Myth 3: Women don’t completely understand the “logic” behind blockchain

False. This myth smacks of the old prejudice that women aren’t as good as men when it comes to things like technology, math or finances. All of these are areas that can be taught and are accessible to anybody who has an interest in learning them.

“When I lived in Ukraine, I heard a lot that tech industries are not for women,” recalls Mykyta Sokolov , a partner in the London fintech PSP Lab. “That is total BS. There is no ‘woman logic’, and there are only minor scientifically proven differences in thinking process between men and women. In my opinion, women are unrepresented in the tech industry because of the way their parents and society treat them. It’s especially relevant in countries with strong patriarchal values.”

Myth 4: Women don’t reach positions of power in the crypto world

False. Gracy Cheen, who first dipped her feet into crypto in 2014, recently wrote on Forkast : “The crypto world, to a large extent, is still portrayed as the Wild West dominated by male speculators and bro culture, reinforced by recent scandals (here she’s referring to the collapse of FTX) and the market plunge. Female engagement and leadership in crypto, however, can help change this perception and build a more positive image for the industry.”

In Latin America, Silvina Moschini, the CEO de Nxtgencoin, is one of the few women leading a cryptocurrency whose essential characteristic is that it’s backed by assets and has been designed to generate dividends.

Myth 5: There are more men than women working in the crypto sector

True. According to the World Bank , only 28% of tech jobs are occupied by women, but that doesn’t mean that progress isn’t being made. Some 30% of new employees in the crypto world are women, according to Forkast , which sees this as a growing trend.

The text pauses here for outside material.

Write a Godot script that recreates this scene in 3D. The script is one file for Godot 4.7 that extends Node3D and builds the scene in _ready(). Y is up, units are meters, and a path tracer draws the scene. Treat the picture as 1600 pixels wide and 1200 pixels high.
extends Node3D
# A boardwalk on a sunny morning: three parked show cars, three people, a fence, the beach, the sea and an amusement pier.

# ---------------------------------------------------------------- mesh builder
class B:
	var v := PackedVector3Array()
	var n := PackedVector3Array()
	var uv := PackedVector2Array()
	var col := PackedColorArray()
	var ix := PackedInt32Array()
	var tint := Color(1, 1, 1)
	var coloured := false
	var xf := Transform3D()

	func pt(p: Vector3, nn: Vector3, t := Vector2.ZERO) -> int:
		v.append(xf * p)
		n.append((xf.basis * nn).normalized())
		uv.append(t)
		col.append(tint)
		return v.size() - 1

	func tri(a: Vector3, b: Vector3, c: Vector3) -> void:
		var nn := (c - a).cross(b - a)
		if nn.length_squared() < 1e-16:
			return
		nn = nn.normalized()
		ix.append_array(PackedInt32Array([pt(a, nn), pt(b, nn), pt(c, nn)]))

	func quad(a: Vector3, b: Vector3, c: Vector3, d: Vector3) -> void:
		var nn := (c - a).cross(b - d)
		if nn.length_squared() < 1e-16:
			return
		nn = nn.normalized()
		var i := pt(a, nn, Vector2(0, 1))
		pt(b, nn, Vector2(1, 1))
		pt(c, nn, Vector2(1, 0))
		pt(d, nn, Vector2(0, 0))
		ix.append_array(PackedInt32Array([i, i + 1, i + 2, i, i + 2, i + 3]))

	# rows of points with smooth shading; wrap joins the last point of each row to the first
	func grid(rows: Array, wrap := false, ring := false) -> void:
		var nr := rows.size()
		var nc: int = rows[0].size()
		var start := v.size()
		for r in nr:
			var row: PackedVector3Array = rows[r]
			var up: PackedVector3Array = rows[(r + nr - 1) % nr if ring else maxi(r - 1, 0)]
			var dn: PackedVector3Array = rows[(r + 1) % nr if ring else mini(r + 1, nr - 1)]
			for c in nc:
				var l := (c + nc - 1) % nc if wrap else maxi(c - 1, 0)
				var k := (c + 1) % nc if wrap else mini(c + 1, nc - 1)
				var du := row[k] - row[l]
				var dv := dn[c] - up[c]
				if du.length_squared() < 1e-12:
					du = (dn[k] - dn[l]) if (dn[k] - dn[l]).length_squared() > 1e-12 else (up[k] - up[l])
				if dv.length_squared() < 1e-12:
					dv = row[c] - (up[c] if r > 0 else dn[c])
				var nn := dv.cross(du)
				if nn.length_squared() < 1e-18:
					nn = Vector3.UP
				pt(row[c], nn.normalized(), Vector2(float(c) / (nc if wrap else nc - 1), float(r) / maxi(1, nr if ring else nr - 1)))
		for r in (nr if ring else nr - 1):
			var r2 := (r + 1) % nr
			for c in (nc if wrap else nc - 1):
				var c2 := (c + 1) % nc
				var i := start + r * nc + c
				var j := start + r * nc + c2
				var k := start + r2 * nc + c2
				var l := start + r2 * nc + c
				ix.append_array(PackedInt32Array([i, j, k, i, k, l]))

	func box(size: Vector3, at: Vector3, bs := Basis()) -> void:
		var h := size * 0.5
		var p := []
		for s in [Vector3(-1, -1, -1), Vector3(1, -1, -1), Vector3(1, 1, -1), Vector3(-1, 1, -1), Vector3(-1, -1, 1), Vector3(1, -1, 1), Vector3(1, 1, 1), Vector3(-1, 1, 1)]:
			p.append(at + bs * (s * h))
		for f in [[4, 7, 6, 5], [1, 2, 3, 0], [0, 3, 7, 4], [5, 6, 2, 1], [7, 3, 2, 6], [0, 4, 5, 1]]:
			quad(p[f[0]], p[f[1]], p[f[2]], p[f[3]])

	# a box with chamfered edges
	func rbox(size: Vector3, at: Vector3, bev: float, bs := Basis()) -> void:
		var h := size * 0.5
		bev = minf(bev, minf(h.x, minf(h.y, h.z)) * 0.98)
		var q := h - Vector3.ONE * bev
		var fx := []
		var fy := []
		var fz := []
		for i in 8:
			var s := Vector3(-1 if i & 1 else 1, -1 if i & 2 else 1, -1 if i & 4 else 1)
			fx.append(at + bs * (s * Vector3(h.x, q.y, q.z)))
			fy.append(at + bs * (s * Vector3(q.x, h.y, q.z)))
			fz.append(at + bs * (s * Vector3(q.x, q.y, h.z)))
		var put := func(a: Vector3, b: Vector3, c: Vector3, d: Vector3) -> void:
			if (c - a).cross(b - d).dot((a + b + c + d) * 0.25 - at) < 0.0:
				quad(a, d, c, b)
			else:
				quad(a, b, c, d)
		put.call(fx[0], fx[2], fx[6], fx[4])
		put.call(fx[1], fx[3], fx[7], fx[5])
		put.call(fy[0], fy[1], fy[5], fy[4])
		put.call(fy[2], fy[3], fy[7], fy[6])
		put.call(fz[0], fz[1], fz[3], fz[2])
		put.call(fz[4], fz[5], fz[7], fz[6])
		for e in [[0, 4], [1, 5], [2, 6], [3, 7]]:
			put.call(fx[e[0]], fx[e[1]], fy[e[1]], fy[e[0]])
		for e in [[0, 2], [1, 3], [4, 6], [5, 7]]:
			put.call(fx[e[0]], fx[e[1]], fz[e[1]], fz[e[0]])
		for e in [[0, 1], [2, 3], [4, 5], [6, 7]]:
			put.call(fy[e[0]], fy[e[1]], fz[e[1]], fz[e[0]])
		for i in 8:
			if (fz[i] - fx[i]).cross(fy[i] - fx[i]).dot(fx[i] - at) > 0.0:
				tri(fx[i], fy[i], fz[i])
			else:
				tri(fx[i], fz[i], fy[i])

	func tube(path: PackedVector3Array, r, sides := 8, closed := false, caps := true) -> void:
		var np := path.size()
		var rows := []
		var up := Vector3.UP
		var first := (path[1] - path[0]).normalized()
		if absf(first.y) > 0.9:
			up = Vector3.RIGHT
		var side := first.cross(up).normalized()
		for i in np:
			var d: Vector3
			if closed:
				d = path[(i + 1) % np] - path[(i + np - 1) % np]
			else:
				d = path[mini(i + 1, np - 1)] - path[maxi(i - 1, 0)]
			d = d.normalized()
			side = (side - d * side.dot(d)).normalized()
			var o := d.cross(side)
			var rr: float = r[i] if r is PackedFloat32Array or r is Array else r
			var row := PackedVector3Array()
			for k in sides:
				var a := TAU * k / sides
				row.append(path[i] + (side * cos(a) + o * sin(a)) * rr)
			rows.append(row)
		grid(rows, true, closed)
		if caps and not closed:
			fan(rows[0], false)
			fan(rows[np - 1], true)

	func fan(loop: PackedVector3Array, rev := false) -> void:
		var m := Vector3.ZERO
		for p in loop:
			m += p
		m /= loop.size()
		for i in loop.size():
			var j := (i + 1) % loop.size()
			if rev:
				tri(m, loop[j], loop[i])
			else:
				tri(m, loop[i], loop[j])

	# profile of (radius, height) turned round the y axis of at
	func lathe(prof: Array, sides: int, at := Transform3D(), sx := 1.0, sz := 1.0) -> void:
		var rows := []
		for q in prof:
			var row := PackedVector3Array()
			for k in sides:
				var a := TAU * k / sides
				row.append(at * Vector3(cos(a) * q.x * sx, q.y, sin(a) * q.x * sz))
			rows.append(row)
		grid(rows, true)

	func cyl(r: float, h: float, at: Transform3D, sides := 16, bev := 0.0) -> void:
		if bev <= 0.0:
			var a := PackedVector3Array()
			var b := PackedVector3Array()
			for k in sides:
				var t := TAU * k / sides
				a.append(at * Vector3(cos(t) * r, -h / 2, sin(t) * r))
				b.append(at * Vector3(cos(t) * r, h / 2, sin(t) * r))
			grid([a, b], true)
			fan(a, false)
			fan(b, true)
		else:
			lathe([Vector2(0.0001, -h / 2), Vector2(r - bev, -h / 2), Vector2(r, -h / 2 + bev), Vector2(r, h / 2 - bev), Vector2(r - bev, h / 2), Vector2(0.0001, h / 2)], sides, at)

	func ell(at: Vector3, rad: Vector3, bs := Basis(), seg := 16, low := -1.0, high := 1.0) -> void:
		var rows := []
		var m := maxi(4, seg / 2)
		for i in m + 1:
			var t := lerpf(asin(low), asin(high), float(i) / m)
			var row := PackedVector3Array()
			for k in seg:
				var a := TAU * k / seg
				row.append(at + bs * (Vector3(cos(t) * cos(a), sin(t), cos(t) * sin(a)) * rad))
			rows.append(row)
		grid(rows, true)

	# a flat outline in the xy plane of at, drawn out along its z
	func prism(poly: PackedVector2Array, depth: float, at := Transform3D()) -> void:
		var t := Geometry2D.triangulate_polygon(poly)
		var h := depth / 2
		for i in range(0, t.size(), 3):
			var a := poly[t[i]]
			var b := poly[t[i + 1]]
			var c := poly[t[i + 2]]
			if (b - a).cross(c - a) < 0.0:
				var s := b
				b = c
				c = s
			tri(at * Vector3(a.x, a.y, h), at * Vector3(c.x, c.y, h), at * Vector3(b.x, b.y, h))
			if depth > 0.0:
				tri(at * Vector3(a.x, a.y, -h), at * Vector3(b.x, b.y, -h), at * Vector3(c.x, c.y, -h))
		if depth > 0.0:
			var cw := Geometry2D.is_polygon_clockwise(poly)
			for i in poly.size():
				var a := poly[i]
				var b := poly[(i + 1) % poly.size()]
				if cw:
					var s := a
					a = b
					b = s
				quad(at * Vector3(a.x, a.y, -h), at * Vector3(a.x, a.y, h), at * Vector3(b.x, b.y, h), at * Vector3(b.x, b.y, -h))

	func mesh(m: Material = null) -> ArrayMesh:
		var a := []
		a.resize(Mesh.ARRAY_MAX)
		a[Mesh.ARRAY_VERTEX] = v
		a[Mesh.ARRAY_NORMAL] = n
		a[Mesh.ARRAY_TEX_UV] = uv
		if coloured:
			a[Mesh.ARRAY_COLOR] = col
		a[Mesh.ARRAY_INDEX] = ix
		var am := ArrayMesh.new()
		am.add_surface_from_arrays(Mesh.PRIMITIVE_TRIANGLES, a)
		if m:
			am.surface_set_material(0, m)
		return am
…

In its origins, crypto was considered a male space, but evolution is tangible. By 2022, the proportion of female executives in crypto had surpassed 20%. Women programmers, blockchain developers and front- and back-end engineers are involved in the creation of code. Then there are the entrepreneurs and women who invest in crypto, designers, social media managers and marketers who work in the ecosystem. The list is long, and these women are opening the doors to the industry.

Myth 6: Women only make “emotional” investments

False. The most common criteria used by women to select an asset for their portfolios is the asset’s current capitalization (59.2%) and the project’s capacity to resolve practical problems (52.4%), according to BDC. Emotional purchases are part of a tradition that sees women as prone to spending money in an uncontrolled way, and the same stereotype has been transferred to the topic of investment. But the reality is that the profiles of those who invest in cryptocurrencies are not influenced by gender but by their approach to risk and other types of behavior.

Cryptosisters and the gender gap

According to a study conducted by Coinbase , 31% of women with university education in the United States and United Kingdom believe that they don’t have equal access to the financial system, and according to the World Bank, men continue to account for the majority of bank account holders. This is why cryptocurrencies are an option that can help close the gender gap.

The global tendency is that women are becoming more involved in finances, and this could lead to the figure of the cryptobro being replaced with a concept that puts women on a par with men: the cryptosister. This word is being popularized with a positive connotation, alluding to women who invest in cryptocurrencies, who educate themselves about the financial world and who aim for this technology to become more accessible.